Hollande’s moment of truth has come (HAFEZ)


by D. R. HAFEZ – 5th February 2015

As France’s President and Germany’s chancellor hurry to Moscow in an attempt to infuse the negotiations over the Ukrainian crisis with a new breath of dynamism, Francois Hollande’s reputation has never been so tightly related to external events. Forget the unemployment figures, forget the Macron law currently being stripped in the national assembly. President Hollande’s respectability as a world leader is currently on the line, for he is to be judged not only by the French electorate (who unfortunately, despite the recent terror attacks and internal fighting in the UMP camp, remain dubious as to his credentials for 2017) but by the world at large.

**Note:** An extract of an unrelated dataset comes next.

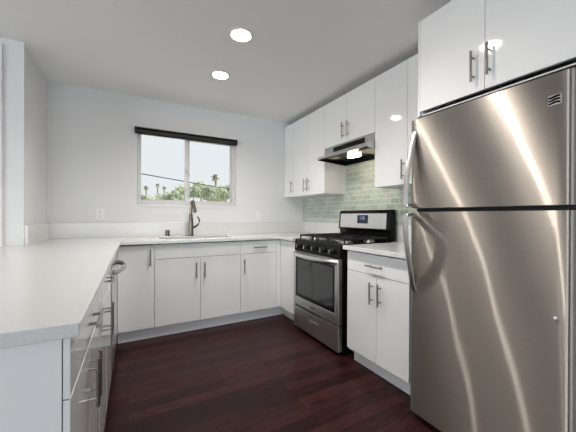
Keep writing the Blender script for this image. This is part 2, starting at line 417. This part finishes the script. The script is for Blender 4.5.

Given the stalemate on the Ukrainian dossier and given Hollande’s willingness to engage French military forces and diplomatic softpower in multiple conflicts throughout the world (Mali, Chad, Niger, Syria, Iraq to name but a few) this new meeting in Moscow seems the perfect opportunity to begin finding a solution acceptable to all, and incidentally rescue some much needed popularity points in the polls. Two questions remain – what to propose and how to go about it.

Russia is bogged down in Ukraine – a face-saving solution would be welcome

As this blog has often accurately remarked, the Ukrainian crisis ultimately neither aids Russia’s prospects, nor Europe’s. In the case of the former country, economic uncertainty (the Ruble losing its value) and fragility (Russia relies heavily on its gas exports and industry, but has been criticized for the threadbare nature of its economic and manufacturing web) as well as political isolation (think back to the G20 summit in November) make the Ukrainian issue very much a burden. True the idea of being able to flex one’s muscles, as well as gaining long lost provinces in Crimea was evidently appealing to Moscow, but the negative image given through the action of arming the rebels, as well as the disruption of economic ties more than outweigh those initial positives. For Moscow, the problem now needs to be resolved without losing face. The whole issue hinges on the degree to which all parties are willing to give in to satisfy the individual media needs of the other parties.

Europe taken aback

For Europe, the Ukrainian issue has come at the wrong time, and has overstayed for far too long. Europe has appeared yet again weak politically, with some parties calling for aggressive actions to be taken against Russia (ex: Poland), whilst others were more measured. Once more, Ukraine is not the only problem on Europe’s plate – Syria, ISIS, the Sahel, Iran, the economic feebleness of southern Europe must all be given the attention that they deserve. Finally, and most importantly, the chaos and brutality that has swept across Ukraine over the last year has damaged the country and the people’s aspirations. Lest we forget, a strong Ukraine, with economic soundness is a blessing for both Europe and Russia. Hence the importance for Europe to be the main instigator in finding a durable solution – with all the respect that one must give to the USA, this is a problem on Brussels’s front doorstep – for it to not be at the heart of the negotiations, or to relinquish the initiative to the USA would be a public admission of its incapability of being than simply a regional version of the WTO.

Form follows function – practical steps to appease all

So why should the French President be particularly involved in this issue – well, for starters, France relies less heavily than other countries on Russian gas, meaning that it is more neutral and more importantly less able to be swayed than other European countries. Secondly, France has its own pressing trade deals – the Mistral ships to name but one – that must see closure and are a thorn in both Russian and French sides. More importantly however, France possesses the diplomatic capability of melting Russian hearts. Finally, from a personal point of view, Mr. Hollande knows the importance of securing such peace agreements for his own image’s sake, something that Mutti is blissfully unburdened with. Likewise, Mr. Putin is also in a fairly weak position (though not as desperate as western media outlets would have you think) and, like all strongmen, wishes nothing more than a chance to prove his magnanimity once his muscles have done the initial talking.

France as an Eastern Player

So, how to go about it one might ask? It is crucial that Mr. Putin be portrayed as part of the solution, and not the initial problem – invitations to official parades send just the right personal signals to military-loving heads of states, whilst promises to bring Russia in from the cold, whether it be on Syria or Iran, would ensure that the next G20 summit would see President Putin take prime seat on the team photo. Of course, there are more technical matters to be dealt with – how to disarm the rebels and integrate their political formations so that Ukraine does not transform itself into an ever-simmering volcano, how to conduct investigations into the war crimes and downing of commercial airlines, how to finance the reconstruction of the country. However, in a conflict that has epitomized the individual willingness to one’s strength and capacity of causing chaos, politics must come first. President Hollande, for the sake of Ukraine and your own political future, it is time to lead the European delegation.